Notable among the report’s suggestions on how to increase presence without breaking the back of the fleet was to forward deploy a second carrier to the Pacific to ease the burden of the sending ships from the West Coast to patrol the region.

The Navy could consider moving a second carrier to the Pacific to operate in conjunction with the forward deployed USS Ronald Reagan (CVN-76) and sharing berthing space at Yokosuka, Japan.

“Japan would be the best option to add a second carrier, if you wanted to do it quickly,” Clark said.
While adding an additional carrier forward isn’t a new notion and one the Navy isn’t currently studying, the study has piqued the interest of some in Congress.

“The report illuminates the utility of deploying an additional forward-based carrier in the Pacific theater. You really cannot ignore the benefits, both for the Asia-Pacific and for the Middle East and Mediterranean maritime hubs,” a Senate staffer told USNI News.
“The Navy, U.S. Pacific Command [PACOM], Congress and our allies like Japan who could potential host another carrier are going to have to think really hard about exploiting this opportunity.”
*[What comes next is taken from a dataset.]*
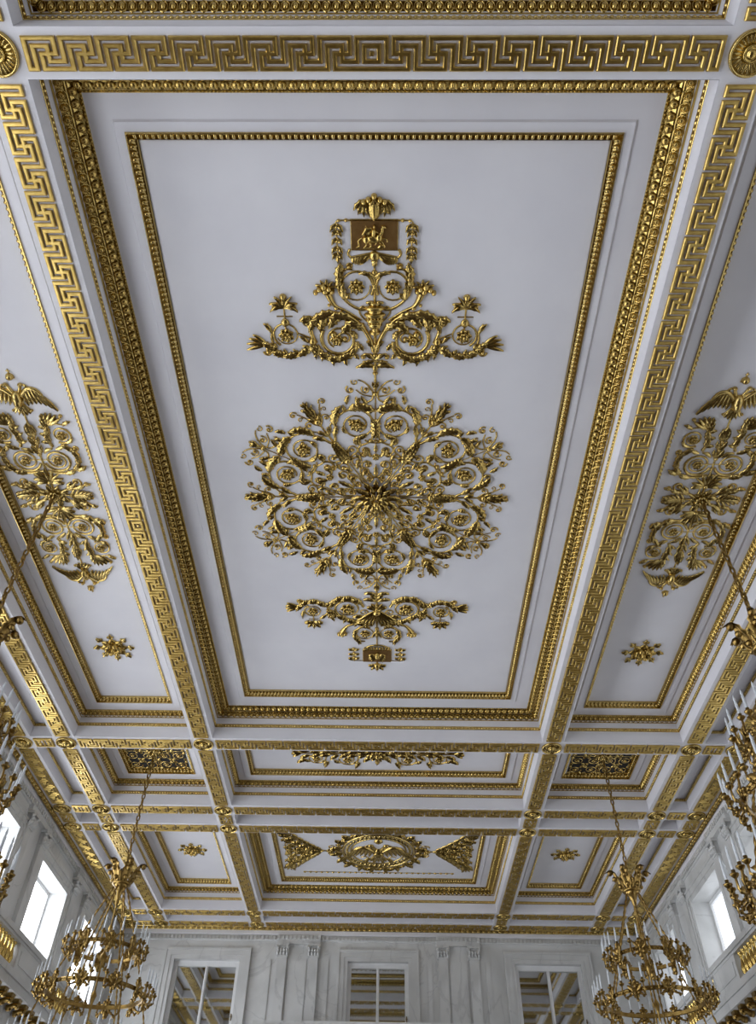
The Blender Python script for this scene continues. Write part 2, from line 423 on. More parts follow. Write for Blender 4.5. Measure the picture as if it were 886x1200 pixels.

In addition to another forward deployed carrier, the report suggested the Navy find ways to both moderate COCOM demand and offer commanders different options that would stress the force less.

The Navy has been exploring the use of so-called alternative force packages designed to augment the capabilities of existing ships and create non-traditional naval options for the COCOMs. For example, the Navy’s surface forces are exploring using more surface action groups for high-end military presence missions instead of a much larger carrier strike group.

“Maybe these alternative force packages would have the effect of reducing the demand signal [from the COCOM], maybe these alterative changing it from one size fits all to an a la carte menu,” Clark said.